The biggest problem isn't the small market share (3% of desktop users is still a decent chunk of customers), but the lack of standards and fragmentation making good QA basically impossible.
This isn't relevant to game developers. Most game developers who nominally support linux will test on a single distro and release a single zipped or tarred binary (not even an rpm or a deb). Linux users are expected to sort out any issues they might encounter on their own distro, and linux users expect to do this as well.
So for example, I as a linux user download factorio_alpha_x64_1.1.91.tar.xz
This isn't a package made specifically for my distro. Was it tested with my distro? Almost certainly not. Do I care? No, not really. Might I have some trouble with it? Probably not, but maybe! Do factorio devs get flooded with hate mail for not packaging factorio as an RPM and testing every single release with every single long-tail distro? I think they don't. They might get a few nutjobs sending them letters but by in large the linux gaming community (as it were) has low expectations and is easily pleased with the bare minimum.

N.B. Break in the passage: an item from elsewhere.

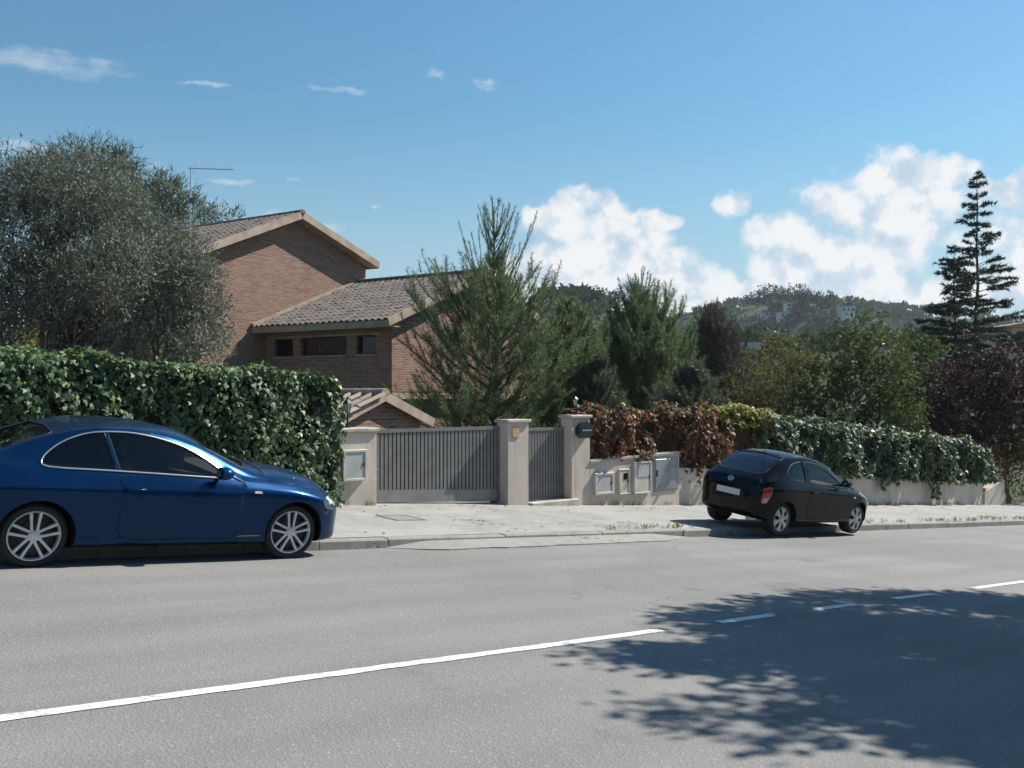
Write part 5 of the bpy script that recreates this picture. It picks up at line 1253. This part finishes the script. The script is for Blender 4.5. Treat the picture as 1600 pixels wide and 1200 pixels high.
def car(label, shape, mtx, paint, P):
    root = empty('parked_car', (0, 0, 0), label, 'car'); root.matrix_world = mtx
    sk = CarShape(shape); me = sk.mesh('body', [paint, M_UNDER, M_CABIN], 150); skin = Skin(me)
    body = link('body', me, None)
    cab = link('cutter', sk.mesh('cutter', [M_CABIN], 60, ins=.05, floor=.36, xa=P['cab'][0], xb=P['cab'][1]))
    cut = [cab]
    for sg in (-1, 1):
        for cx in P['axles']: cut.append(prism(circle(cx, P['Rt'] - .005, P['arch']), 'y', sg * .42, sg * 1.3, M_UNDER))
        for w in P['side_windows']: cut.append(prism(w, 'y', sg * .30, sg * 1.2, M_DARK))
    cut.append(prism(P['windscreen'], 'z', .80, 2, M_DARK)); cut.append(prism(P['rear_window'], 'z', .88, 2, M_DARK))
    boolean(body, cut); body.parent = root
    glass = P.get('glass', M_GLASS)
    def grow(p, d):
        p = A_(p); c = p.mean(0); return [tuple(q + unit(q - c) * d) for q in p]
    for sg in (-1, 1):
        for w in P['side_windows']:
            g_ = skin.patch('side_window', grow(w, .012), 'y', sg, -.010, [glass], root, .09)
            for a, b, s_ in (): pass
            skin.line('seal', w, 'y', sg, .0, .007, M_DARK, g_)
    ws = skin.patch('windscreen', grow(P['windscreen'], .012), 'z', 1, -.008, [M_GLASS], root, .10); skin.line('seal', P['windscreen'], 'z', 1, 0, .008, M_DARK, ws)
    rw = skin.patch('rear_window', grow(P['rear_window'], .012), 'z', 1, -.008, [P.get('rglass', M_GLASSD)], root, .10); skin.line('seal', P['rear_window'], 'z', 1, 0, .008, M_DARK, rw)
    for sg in (-1, 1):
        for cx in P['axles']:
            wheel(root, cx, sg * P['track'], P['Rt'], P['Rr'], .20, sg, 5, P.get('cover', False))
        d_ = skin.patch('door', P['door'], 'y', sg, .0045, [paint], root, .06, thick=.004); skin.line('seam', P['door'], 'y', sg, -.0015, .0065, M_UNDER, d_)
        hp = P['handle']; l, n_ = skin.hit(hp, 'y', sg); hd = MB()
        q = [A_([dx, 0, dz]) for dx, dz in ((-.11, -.004), (-.06, .002), (0, .006), (.06, .006), (.11, .002))]
        hd.tube([l + n_ * o + v for v, o in zip(q, (.006, .035, .042, .035, .006))], [.011, .015, .016, .015, .011], 6); hd.build('handle', P.get('handle_mat', paint), d_, smooth=True)
        mp = P['mirror']; l, n_ = skin.hit(mp, 'y', sg); mr = MB()
        mr.tube([l, l + A_([.01, sg * .07, .02])], .022, 6)
        rings = []
        for t, a in ((-.07, .55), (-.055, .9), (0, 1.0), (.05, .85), (.085, .45), (.10, .1)): rings.append([(l[0] + t, l[1] + sg * (.16 + .105 * a * math.cos(k * math.pi / 6)), l[2] + .055 + .07 * a * math.sin(k * math.pi / 6)) for k in range(12)])
        mr.rings(rings); m_ = mr.build('mirror', P.get('mirror_mat', paint), root, sharp=40)
        gl = MB(); gl.rings([[(l[0] - .0725 + dx, l[1] + sg * (.16 + .09 * .52 * math.cos(k * math.pi / 6)), l[2] + .055 + .07 * .5 * math.sin(k * math.pi / 6)) for k in range(12)] for dx in (-.002, 0)]); gl.build('mirror_glass', M_CHROME, m_)
        skin.patch('headlight', P['headlight'], 'y', sg, .004, [M_REFL], root, .05, thick=.004); hl = skin.patch('headlight_lens', P['headlight'], 'y', sg, .010, [M_LENS], root, .05)
        skin.patch('tail_light', P['tail_light'], P.get('tail_axis', 'y'), sg if P.get('tail_axis', 'y') == 'y' else -1, .007, [M_REDL], root, .04, thick=.006) if P.get('tail_axis', 'y') == 'y' else None
        skin.patch('side_indicator', P['indicator'], 'y', sg, .008, [P.get('ind_mat', M_AMBER)], root, .03, thick=.008)
        skin.line('sill_line', P['sill'], 'y', sg, .0, .006, M_DARK, body, closed=False)
        if 'trim' in P:
            for poly, r_, cl in P['trim']: skin.line('window_trim', poly, 'y', sg, .004, r_, M_CHROME, root, closed=cl)
        seat(root, P['seat_x'], sg * .36)
    bs = MB(); bx = P['seat_x'] - .82; bs.box((bx - .12, -.55, .60), (bx + .02, .55, 1.0), bev=.04); bs.box((bx + .021, -.55, .5), (bx + .35, .55, .62), bev=.03); bs.build('rear_bench', M_SEAT, root)
    da = MB(); dx = P['dash']; da.rings([[(dx - .30, y, .70), (dx + .1, y, .70), (dx + .1, y, P['dash_z'] - .06), (dx - .05, y, P['dash_z']), (dx - .26, y, P['dash_z'] - .02)] for y in (-.62, .62)]); da.build('dashboard', M_CABIN, root)
    st = MB(); c = A_([dx - .42, .36, .90]); ring = [c + A_([.07 * math.sin(a), .17 * math.cos(a), .16 * math.sin(a)]) for a in np.linspace(0, 2 * math.pi, 17)]; st.tube(ring, .014, 5, cap=False); st.tube([c, c + A_([.25, 0, -.08])], .03, 6); st.tube([ring[0], c, ring[8]], .012, 4); st.build('steering_wheel', M_DARK, root, smooth=True)
    rp = MB(); rp.box((dx - .62, -.10, P['zmirror']), (dx - .59, .10, P['zmirror'] + .05), bev=.01); rp.build('rear_view_mirror', M_DARK, root)
    return root, skin, body, sk

BLUE = dict(
 zb=[(-2.27, .42), (-2.15, .31), (-1.9, .25), (-1.2, .165), (1.2, .165), (1.7, .17), (1.95, .18), (2.06, .25), (2.10, .33)],
 w=[(-2.27, .50), (-2.22, .66), (-2.05, .79), (-1.75, .855), (-1.33, .872), (-.8, .866), (.8, .864), (1.33, .868), (1.6, .845), (1.8, .78), (1.95, .68), (2.05, .53), (2.10, .34)],
 zs=[(-2.27, .72), (-2.1, .80), (-1.5, .815), (-.5, .80), (.4, .79), (1.2, .765), (1.6, .70), (1.85, .62), (2.0, .55), (2.10, .46)],
 zl=[(-2.27, .80), (-2.2, .92), (-1.8, .99), (-1.3, .965), (-.6, .935), (0, .907), (.35, .888), (.8, .868), (1.2, .845), (1.5, .80), (1.75, .73), (1.95, .645), (2.05, .57), (2.10, .49)],
 wb=[(-2.27, .42), (-2.1, .68), (-1.6, .775), (-1.0, .79), (0, .79), (.6, .775), (1.0, .765), (1.4, .745), (1.7, .68), (1.9, .58), (2.03, .44), (2.10, .28)],
 z9=[(-2.27, .82), (-2.2, .95), (-1.85, 1.03), (-1.62, 1.10), (-1.4, 1.19), (-1.18, 1.265), (-1.0, 1.31), (-.72, 1.345), (-.44, 1.34), (-.16, 1.295), (.07, 1.23), (.21, 1.18), (.45, 1.06), (.65, .945), (.80, .89), (1.0, .868), (1.4, .83), (1.7, .76), (1.9, .68), (2.03, .60), (2.10, .50)],
 w9=[(-2.27, .36), (-2.1, .58), (-1.7, .60), (-1.3, .575), (-1.0, .565), (-.5, .565), (0, .58), (.3, .61), (.65, .675), (.85, .705), (1.1, .70), (1.4, .665), (1.7, .58), (1.9, .47), (2.03, .34), (2.10, .20)],
 zt=[(-2.27, .84), (-2.2, 1.00), (-2.0, 1.04), (-1.72, 1.085), (-1.5, 1.16), (-1.2, 1.29), (-.9, 1.37), (-.55, 1.405), (-.25, 1.405), (0, 1.375), (.2, 1.32), (.45, 1.215), (.7, 1.10), (.92, 1.0), (1.05, .972), (1.4, .935), (1.7, .87), (1.9, .79), (2.02, .71), (2.08, .62), (2.10, .53)])
bwin = [(-1.275, .968), (-1.325, 1.03), (-1.24, 1.125), (-1.10, 1.205), (-.92, 1.268), (-.725, 1.288)]
dlo = smooth_poly([(-1.275, .972), (-1.330, 1.035), (-1.24, 1.13), (-1.09, 1.222), (-.90, 1.288), (-.70, 1.311), (-.44, 1.307), (-.16, 1.258), (.07, 1.188), (.25, 1.098), (.42, .99), (.535, .900), (.30, .903), (-.15, .925), (-.75, .951)], 3)
def clip_x(poly, x, keep):
    out = []
    for i in range(len(poly)):
        a, b = poly[i], poly[(i + 1) % len(poly)]; ia, ib = (a[0] < x) == keep, (b[0] < x) == keep
        if ia: out.append(a)
        if ia != ib: t = (x - a[0]) / (b[0] - a[0]); out.append((x, a[1] + t * (b[1] - a[1])))
    return out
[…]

>Do factorio devs get flooded with hate mail for not packaging factorio as an RPM and testing every single release with every single long-tail distro?
Based on my experience (not game dev), Linux users are extremely polite, grateful and willing to bend over backwards (or even write patches themselves) to get things working.
This makes it even harder to tell them that you simply can't support their preferred configuration.
This is the factual reality of the matter. 300+ distros to test and you can't support them 100% of the time like you can with Windows or macOS and give a guarantee to your customers that it works on your OS.
Unfortunately, the Linux fans continue to ignore the worsening fragmentation issues.
Steam includes the Steam Runtime, a container-like environment that provides a single target for Linux game developers. In fact, it's commonly used by NixOS users to run proprietary software that wasn't built for NixOS.
Other than the Steam Runtimes there is also Flatpak as a container-like environment to target if you want a stable environment that is shared accross distros if you aren't specifically making a game that is published on Steam
Yes, but that's a very broad brush. Regardless of the distro people use either x11 or Wayland, this compositor or that compositor or no compositor, this or that driver, ....
So even if you manage to publish a deb, rpm and to the aur, QA is difficult.
The biggest problem isn't the small market share (3% of desktop users is still a decent chunk of customers), but the lack of standards and fragmentation making good QA basically impossible.